Passing Things On (or not)

I’m not a fan, so I didn’t get too far in the Amazing Stories ‘Voice of Fandom’ article, but I got far enough to develop a huge case of deja vu when I read:

The problems facing fandom are multi-fold, but key among them I believe are the following: our graying is not nearly as much of a problem as the fact that we are ineffective in passing our culture on.

I also follow some traditional religious blogs, and this is the theme of them all. We’re not passing our tradition on! Will your children or grandchildren be X, Y, or Z?

I’ve thought about this a little myself, as I get older. I will not be passing my traditions on, and my grandchildren will not be X, Y, or Z, because I have none. Nor has my brother. Whatever proud Bownian traditions have been erected by previous generations will end with us. But the older I get, the more I realize that there were not that many proud Bownian traditions. What I admired in my parents, and regret to see passing from the world, was not unique to them; and it may not really be passing.

There are certainly people out there living the sort of hobby-farm rural lifestyle my father enjoyed, and there are academic philosophers like my mother, and there are people who carry on mannerisms from the pre-war days — I know some of them — and there are people who knit, who can, who chop wood, who garden, who play bridge, who have cats, who read mysteries. There is probably even someone out there who still reads Chemical Abstracts.

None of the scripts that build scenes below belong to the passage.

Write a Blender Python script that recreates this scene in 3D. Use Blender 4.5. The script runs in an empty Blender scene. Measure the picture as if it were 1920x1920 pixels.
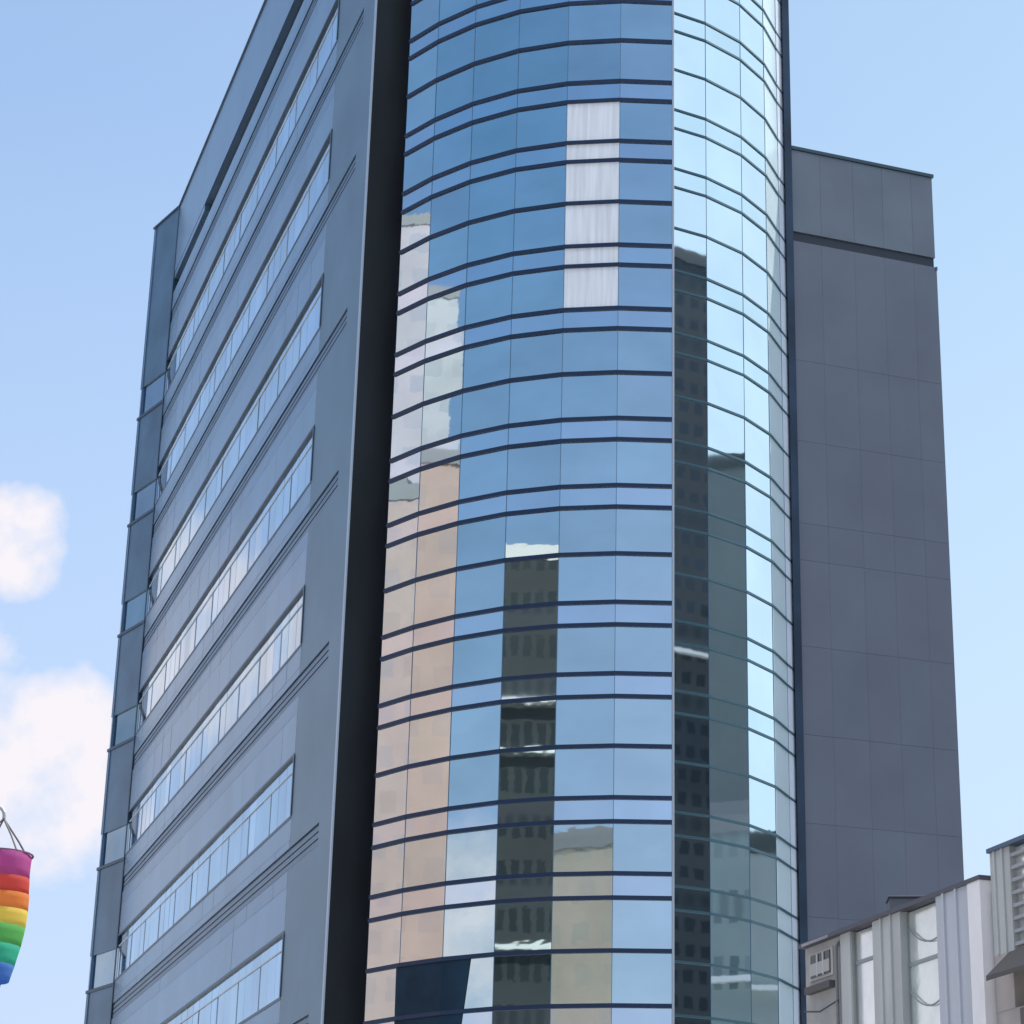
import bpy, bmesh, math, random
from mathutils import Vector
random.seed(7)
R = math.radians
S = bpy.context.scene
COL = S.collection
EYE = 1.6

# ---------------------------------------------------------------- camera
cd = bpy.data.cameras.new('camera')
cam = bpy.data.objects.new('camera', cd); COL.objects.link(cam)
cd.sensor_width = 36; cd.sensor_fit = 'HORIZONTAL'
cd.lens = 4300 / 1920 * 36
cd.shift_x = (960 - 1262) / 1920
cd.shift_y = 8 / 1920
cd.clip_start = 0.1; cd.clip_end = 6000
cam.location = (0, 0, EYE)
cam.rotation_euler = (R(90 + 20.55), 0, 0)
S.camera = cam

# ---------------------------------------------------------------- light
SUN_AZ, SUN_EL = R(56), R(50)          # azimuth from +Y towards +X
ld = bpy.data.lights.new('sun', 'SUN'); ld.energy = 4.5; ld.angle = R(0.5); ld.color = (1, .95, .87)
sun = bpy.data.objects.new('sun', ld); COL.objects.link(sun)
sdir = Vector((math.sin(SUN_AZ) * math.cos(SUN_EL), math.cos(SUN_AZ) * math.cos(SUN_EL), math.sin(SUN_EL)))
sun.rotation_euler = sdir.to_track_quat('Z', 'Y').to_euler()
sun.location = (60, 60, 150)

W = bpy.data.worlds.new('World'); S.world = W; W.use_nodes = True
nt = W.node_tree; N = nt.nodes; L = nt.links; N.clear()
def nd(t, **k):
    n = N.new(t)
    for a, b in k.items(): setattr(n, a, b)
    return n
out = nd('ShaderNodeOutputWorld'); bg = nd('ShaderNodeBackground'); bg.inputs[1].default_value = 0.13
sky = nd('ShaderNodeTexSky', sky_type='NISHITA', sun_disc=False)
sky.sun_elevation = SUN_EL; sky.sun_rotation = SUN_AZ
sky.air_density = 1.0; sky.dust_density = 1.2; sky.ozone_density = 1.6; sky.altitude = 50
tc = nd('ShaderNodeTexCoord')
def mth(op, a, b=None, clamp=False):
    n = nd('ShaderNodeMath', operation=op, use_clamp=clamp)
    for i, v in enumerate((a, b)):
        if v is None: continue
        if isinstance(v, (int, float)): n.inputs[i].default_value = v
        else: L.new(v, n.inputs[i])
    return n.outputs[0]
noise = nd('ShaderNodeTexNoise'); noise.inputs['Scale'].default_value = 34; noise.inputs['Detail'].default_value = 7
noise.inputs['Roughness'].default_value = .55
L.new(tc.outputs['Generated'], noise.inputs['Vector'])
def blob(az, el, r0, r1):              # soft disc of sky round one direction
    a, e = R(az), R(el)
    v = (math.sin(a) * math.cos(e), math.cos(a) * math.cos(e), math.sin(e))
    d = nd('ShaderNodeVectorMath', operation='DOT_PRODUCT'); L.new(tc.outputs['Generated'], d.inputs[0]); d.inputs[1].default_value = v
    m = nd('ShaderNodeMapRange'); m.interpolation_type = 'SMOOTHSTEP'
    L.new(d.outputs['Value'], m.inputs['Value'])
    m.inputs['From Min'].default_value = math.cos(R(r1)); m.inputs['From Max'].default_value = math.cos(R(r0))
    return m.outputs[0]
CLOUDS = [(-17.1, 19.1, .1, 1.9), (-119.4, 10.5, 1, 3.5), (-15.4, 13.6, .5, 3.5), (-19.5, 13.5, .5, 5.5), (-31.0, 17.2, 2.0, 4.0), (-27, 13, 1, 5), (-51, 10, 6, 12),
          (-152, 10, 3, 9), (120, 14, 4, 12), (-95, 16, 2, 8)]
m = None
for c in CLOUDS:
    b = blob(*c); m = b if m is None else mth('MAXIMUM', m, b)
cl = mth('MULTIPLY', mth('SUBTRACT', mth('ADD', mth('MULTIPLY', m, .95), mth('MULTIPLY', mth('SUBTRACT', noise.outputs[0], .5), 1.9)), .36), 1.5, clamp=True)
cl = mth('MULTIPLY', cl, mth('MULTIPLY', m, 3.0, clamp=True), clamp=True)
sep = nd('ShaderNodeSeparateXYZ'); L.new(tc.outputs['Generated'], sep.inputs[0])
# summer air: pale and bright on the sun's side of the sky, deeper blue opposite it
sd = nd('ShaderNodeVectorMath', operation='DOT_PRODUCT'); L.new(tc.outputs['Generated'], sd.inputs[0]); sd.inputs[1].default_value = (math.sin(SUN_AZ), math.cos(SUN_AZ), 0)
sm = nd('ShaderNodeMapRange'); L.new(sd.outputs['Value'], sm.inputs['Value'])
sm.inputs['From Min'].default_value = -1; sm.inputs['From Max'].default_value = 1
rampn = nd('ShaderNodeValToRGB'); L.new(sm.outputs[0], rampn.inputs[0])
RC = [(0.0, (.13, .36, .68)), (.26, (.29, .50, .84)), (.66, (.46, .68, 1.05)), (.84, (.58, .84, 1.10)), (.97, (.78, 1.02, 1.12))]
el = rampn.color_ramp.elements
while len(el) < len(RC): el.new(.5)
for e_, (p_, c_) in zip(el, RC): e_.position = p_; e_.color = (*c_, 1)
pale = nd('ShaderNodeVectorMath', operation='SCALE'); L.new(rampn.outputs[0], pale.inputs[0]); pale.inputs['Scale'].default_value = 1 / .13
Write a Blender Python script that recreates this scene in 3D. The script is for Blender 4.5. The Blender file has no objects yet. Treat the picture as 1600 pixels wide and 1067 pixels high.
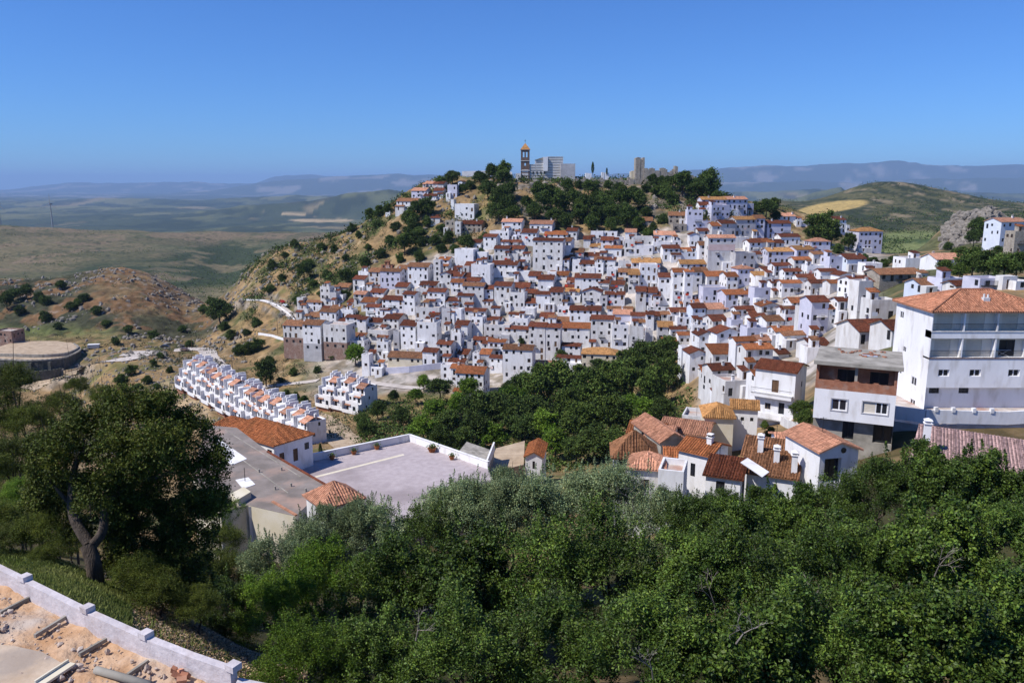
import bpy, math, random
import numpy as np
from mathutils import Vector, Matrix
R = math.radians
rnd = random.Random(7)
nrs = np.random.RandomState(11)
SC = bpy.context.scene
COL = SC.collection

# ------------------------------------------------------------------ camera, sky, sun
F = 1244.0
TH = math.atan(243.5 / F)
CT, ST = math.cos(TH), math.sin(TH)
cam_d = bpy.data.cameras.new('camera')
cam = bpy.data.objects.new('camera', cam_d)
COL.objects.link(cam)
cam_d.sensor_width = 36.0
cam_d.lens = 36.0 * F / 1600.0
cam_d.clip_start = 0.5
cam_d.clip_end = 150000.0
cam.rotation_euler = (R(90) - TH, 0, 0)
SC.camera = cam

SUN = Vector((-0.82, -0.32, 1.10)).normalized()     # direction towards the sun
elev = math.asin(SUN.z)
azim = math.atan2(SUN.x, SUN.y)
world = bpy.data.worlds.new('World')
SC.world = world
world.use_nodes = True
wn = world.node_tree
wn.nodes.clear()
w_out = wn.nodes.new('ShaderNodeOutputWorld')
w_bg = wn.nodes.new('ShaderNodeBackground')
w_sky = wn.nodes.new('ShaderNodeTexSky')
w_sky.sky_type = 'NISHITA'
w_sky.sun_disc = False
w_sky.sun_elevation = elev
w_sky.sun_rotation = azim
w_sky.altitude = 400
w_sky.air_density = 1.0
w_sky.dust_density = 0.0
w_sky.ozone_density = 3.0
w_tint = wn.nodes.new('ShaderNodeMix')
w_tint.data_type = 'RGBA'
w_tint.blend_type = 'MULTIPLY'
w_tint.inputs[0].default_value = 1.0
w_tint.inputs[7].default_value = (0.43, 0.81, 1.46, 1)
wn.links.new(w_sky.outputs[0], w_tint.inputs[6])
wn.links.new(w_tint.outputs[2], w_bg.inputs[0])
w_bg.inputs[1].default_value = 0.082
wn.links.new(w_bg.outputs[0], w_out.inputs[0])
sun_d = bpy.data.lights.new('sun', 'SUN')
sun = bpy.data.objects.new('sun', sun_d)
COL.objects.link(sun)
sun_d.energy = 4.8
sun_d.angle = R(0.5)
sun_d.color = (1.0, 0.955, 0.90)
sun.rotation_euler = SUN.to_track_quat('Z', 'Y').to_euler()
SC.view_settings.view_transform = 'Standard'
SC.view_settings.look = 'None'
SC.view_settings.exposure = 0.18
SC.view_settings.gamma = 1.0
SC.cycles.max_bounces = 6
SC.cycles.diffuse_bounces = 2
SC.cycles.volume_bounces = 0
SC.cycles.transparent_max_bounces = 8

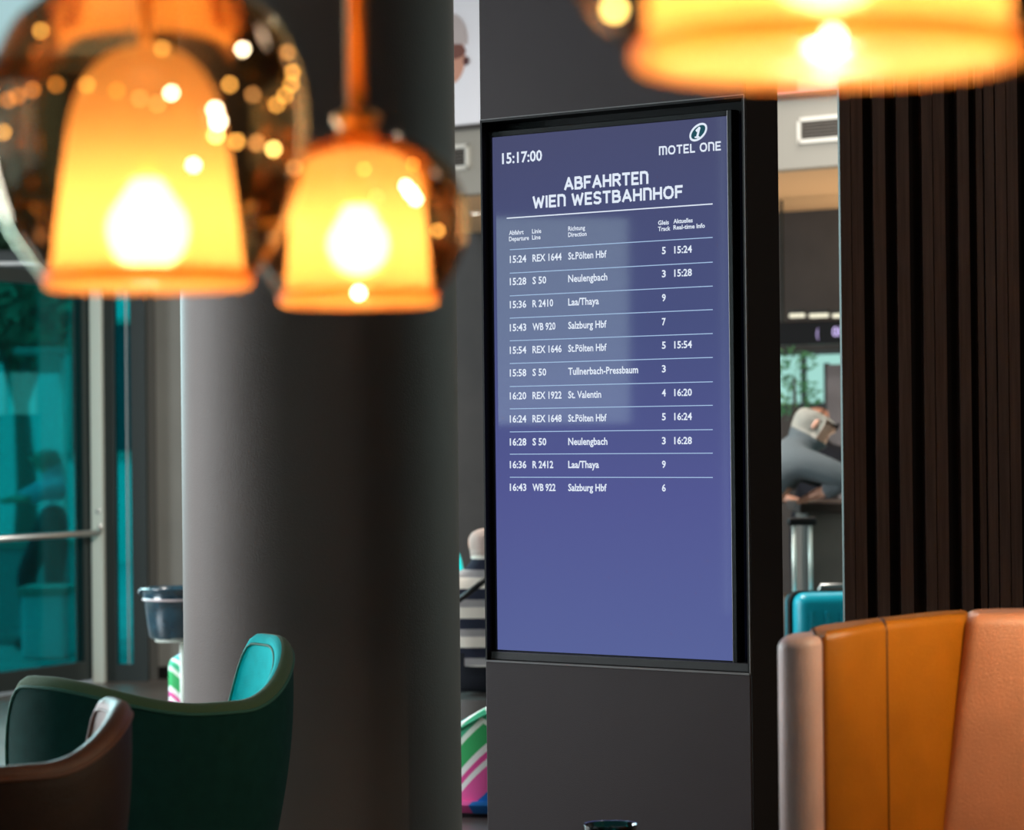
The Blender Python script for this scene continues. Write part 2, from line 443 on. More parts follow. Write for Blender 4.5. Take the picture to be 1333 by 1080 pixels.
# counter
CT = rz_(1070, 657, -2.0)[1]
CO = at(1047, 657, 14.0); CO.z = 0
e = empty('reception_counter', 'dark reception counter the grey-haired man leans on', 'counter', CO)
bm = bmesh.new(); box(bm, 0.02, 1.5, .05, .65, 0, CT - .05, .004); link('counter_body', bm, m_counter, e)
bm = bmesh.new(); box(bm, -.02, 1.52, 0, .7, CT - .05, CT, .008); link('countertop', bm, m_countop, e)
bm = bmesh.new(); box(bm, 0.05, 1.48, .08, .6, 0, .08); link('plinth', bm, m_black, e)

# ---------------------------------------------------------------- entrance on the left
# floor edge, portal wall and glazing near Y 17
def vbox(name, px0, px1, Y, dy, z0, z1, mt, parent=None, bev=0.0):
    a, b = at(px0, 620, Y).x, at(px1, 620, Y).x
    bm = bmesh.new(); box(bm, a, b, Y, Y + dy, z0, z1, bev)
    return link(name, bm, mt, parent)
ZT = at(60, 352, 17).z       # top of door opening
structure(vbox('wall_entrance', 203, 330, 17.3, .25, 0, CEIL, m_wallg))
structure(vbox('wall_entrance_side', 190, 203, 17.25, .3, 0, CEIL, mat('shadow_greige', (0.10, 0.10, 0.09), 0.8)))
structure(vbox('baseboard_back', 203, 330, 17.27, .03, 0, .07, m_black))
structure(vbox('trim_3', -680, 190, 17.05, .3, ZT, ZT + .1, m_dframe))
structure(vbox('trim_4', -680, 190, 17.02, .03, ZT + .035, ZT + .055, m_steel))
structure(vbox('trim_5', 118, 133, 17.0, .1, 0, ZT, m_post, None, .004))
# side light: dark frame with narrow pane
e = structure(empty('window_6', None, None, (at(133, 620, 17.1).x, 17.1, 0)))
wpx = 17.1 / FPX
bm = bmesh.new()
box(bm, 0, 17 * wpx, 0, .12, 0, ZT); box(bm, 38 * wpx, 57 * wpx, 0, .12, 0, ZT); box(bm, 17 * wpx, 38 * wpx, 0, .12, 0, .1); box(bm, 17 * wpx, 38 * wpx, 0, .12, ZT - .08, ZT)
link('window_frame', bm, m_dframe, e)
bm = bmesh.new(); box(bm, 17 * wpx, 38 * wpx, .05, .06, .1, ZT - .08); link('pane', bm, g_door, e)
bm = bmesh.new(); box(bm, 32 * wpx, 34 * wpx, -.01, .0, .1, ZT - .1); link('glazing_bead', bm, m_steel, e)
# transom glazing over the entrance
e = structure(empty('window_7', None, None, (at(0, 620, 17.2).x, 17.2, ZT + .1)))
hz = CEIL - ZT - .1
bm = bmesh.new()
for x in (-2.9, -1.4, -.1, .84):
    box(bm, x, x + .05, 0, .1, 0, hz)
box(bm, -2.9, .89, 0, .1, hz - .06, hz); box(bm, -2.9, .89, 0, .1, .0, .03)
link('window_frame', bm, m_dframe, e)
bm = bmesh.new(); box(bm, -2.9, .89, .045, .055, 0, hz); link('pane', bm, thin_glass('grey_sun_control_glass', (.50, .57, .56), 1.0), e)
structure(vbox('wall_entrance_left', -1000, -660, 17.2, .25, 0, CEIL, m_wallg))
# open glass door leaf, swung towards the room
A = at(0, 700, 16.25); B = at(115, 690, 17.05)
dv = Vector((B.x - A.x, B.y - A.y, 0)); L = dv.length; dv.normalize()
ang = math.atan2(dv.y, dv.x)
W_ = L + .35
door = structure(empty('door_1', None, None, (B.x - dv.x * W_, B.y - dv.y * W_, 0), ang))
bm = bmesh.new()
box(bm, 0, .07, -.03, .03, 0.02, ZT - .02, .003); box(bm, W_ - .09, W_, -.03, .03, 0.02, ZT - .02, .003)
box(bm, .07, W_ - .09, -.03, .03, .02, .13, .003); box(bm, .07, W_ - .09, -.03, .03, ZT - .1, ZT - .02, .003)
link('door_frame', bm, m_dframe, door)
bm = bmesh.new(); box(bm, .07, W_ - .09, -.006, .006, .13, ZT - .1); link('pane', bm, g_door, door)
bm = bmesh.new()
zb = at(60, 696, 16.7).z
tube(bm, [(.05, -.09, zb), (W_ - .05, -.09, zb), (W_ - .01, -.085, zb + .01), (W_ + .0, -.08, zb + .05), (W_ + .0, -.07, zb + .10)], .017, 12)
tube(bm, [(.06, -.09, zb), (.06, -.02, zb)], .012, 10); tube(bm, [(W_ - .05, -.09, zb), (W_ - .05, -.02, zb)], .012, 10)
link('door_handle', bm, m_steel, door, True)
bm = bmesh.new(); bmesh.ops.create_uvsphere(bm, u_segments=14, v_segments=8, radius=.026, matrix=Matrix.Translation((W_, -.07, zb + .12))); link('door_knob', bm, m_steel, door, True)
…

But! But! None of them are my parents. None of them tell our family jokes, or remember our family grievances. None of them discuss chemistry in bed or put up floating docks in the middle of the pond or make sun jam or steam their Xmas puddings over a wood stove — except they do, don’t they. As soon as I move away from the mere fact of being my parents into actual things my parents did, I move out of uniqueness.

Our lives are assemblages. Other people’s lives are assemblages. There is probably no single piece of the assemblage unique to any of us except our individuality and our body and our relationships with other individuals and bodies. And this is why I think the angst over tradition is a mistake, because it’s an attempt to displace what we really want, and can never have again, onto something else that is in truth not special in any significant way. We can tinker with a tradition forever without its ever being good enough, or authentic enough, or pure enough, because it really doesn’t contain the magic ingredient at all.

I could make a fetish of my family traditions, live in the same house, wear the same clothes and eat the same food, but none of it would bring my parents back. Better to take the hundreds of things they taught me and enjoy them for their own sake. Thank heaven, none of those things are unique, or even hard to find.